You always want people to continuously use their minds and be fully attentive while watching your work. To what extent is this true? 

Yeah this is true. I want the audience to use their minds and to be completely attentive. Is this something wrong? (he laughs). I think this is something good.

Will we ever see your name on a romance, action, comedy or historical drama? Or are you too loyal to your genre, which is usually full of puzzles and mysteries? 

I think that people have in their minds that my work is full of puzzles and mysteries even before watching it, because for example I see Mamlaket Iblis is far simpler than El-Ahed series. While writing, I don’t intentionally write a certain genre, I usually set a certain idea and start writing it with the genre suitable for it, even if I write romance or action I will write them with the style that is suitable for the idea. 

Of course I can write romance, comedy, historical, and as for action my movie Men Daher Ragel was an action project. I am loyal to writing in general and I hope I am good at it. I have some projects that have not yet been produced, whether series or movies, which are completely different from the genres I wrote before.
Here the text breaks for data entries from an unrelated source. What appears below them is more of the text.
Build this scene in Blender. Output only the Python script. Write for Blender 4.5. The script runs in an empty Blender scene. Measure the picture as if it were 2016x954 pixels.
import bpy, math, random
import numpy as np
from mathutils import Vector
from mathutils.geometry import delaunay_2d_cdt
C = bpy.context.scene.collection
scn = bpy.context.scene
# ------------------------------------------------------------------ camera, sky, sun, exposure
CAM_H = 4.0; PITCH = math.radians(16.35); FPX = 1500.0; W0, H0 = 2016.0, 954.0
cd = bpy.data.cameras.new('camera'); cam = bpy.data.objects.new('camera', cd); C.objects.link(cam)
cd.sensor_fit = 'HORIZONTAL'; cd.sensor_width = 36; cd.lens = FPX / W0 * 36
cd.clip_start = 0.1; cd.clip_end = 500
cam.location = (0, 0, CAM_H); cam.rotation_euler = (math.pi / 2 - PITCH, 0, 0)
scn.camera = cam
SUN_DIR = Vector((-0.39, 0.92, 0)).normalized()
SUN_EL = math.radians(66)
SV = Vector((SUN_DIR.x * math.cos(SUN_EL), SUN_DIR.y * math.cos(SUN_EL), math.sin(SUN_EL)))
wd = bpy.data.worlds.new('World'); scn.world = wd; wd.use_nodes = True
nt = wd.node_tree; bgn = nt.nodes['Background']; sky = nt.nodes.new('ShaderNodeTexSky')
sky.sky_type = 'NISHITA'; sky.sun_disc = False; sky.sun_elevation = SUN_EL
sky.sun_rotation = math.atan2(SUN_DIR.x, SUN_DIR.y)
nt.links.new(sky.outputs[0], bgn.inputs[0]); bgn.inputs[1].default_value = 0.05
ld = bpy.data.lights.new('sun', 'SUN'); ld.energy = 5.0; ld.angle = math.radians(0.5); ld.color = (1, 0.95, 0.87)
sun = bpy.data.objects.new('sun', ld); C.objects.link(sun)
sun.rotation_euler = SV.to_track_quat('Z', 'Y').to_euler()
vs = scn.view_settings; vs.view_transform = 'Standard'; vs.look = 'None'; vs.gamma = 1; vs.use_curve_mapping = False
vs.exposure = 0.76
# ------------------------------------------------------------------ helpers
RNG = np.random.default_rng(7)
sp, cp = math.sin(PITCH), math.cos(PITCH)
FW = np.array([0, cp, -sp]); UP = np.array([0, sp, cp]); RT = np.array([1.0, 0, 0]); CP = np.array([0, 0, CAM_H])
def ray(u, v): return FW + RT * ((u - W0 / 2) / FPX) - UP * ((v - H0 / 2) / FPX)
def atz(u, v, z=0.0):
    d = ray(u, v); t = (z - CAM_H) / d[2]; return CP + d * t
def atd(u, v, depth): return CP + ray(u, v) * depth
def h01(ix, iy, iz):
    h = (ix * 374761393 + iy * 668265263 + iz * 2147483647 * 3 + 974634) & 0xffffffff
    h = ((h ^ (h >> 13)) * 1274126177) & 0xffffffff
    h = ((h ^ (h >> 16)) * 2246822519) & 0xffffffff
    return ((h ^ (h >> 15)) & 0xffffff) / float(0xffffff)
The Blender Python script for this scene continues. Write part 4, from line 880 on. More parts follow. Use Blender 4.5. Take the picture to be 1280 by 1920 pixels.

Some see that the events of your series contain political and economic references and projections. To what extent is this true?

There is a theory that says that the role of the writer comes to an end after his story is transferred to a movie or a series, so one of the audience may see a political reference that I didn’t mean or a projection that I truly meant. And if people have different points of view pertaining to the same series or movie, this means that it is a rich one.

Do you believe that the writer must experience everything he writes about?

There are certain things that you have to experience before writing about, but other times art presents to you the truth to the extent that will make you live the experience you are writing about as if you experienced it in reality; and you later realize that this was the reality, but in general when you experience something you can write about it better.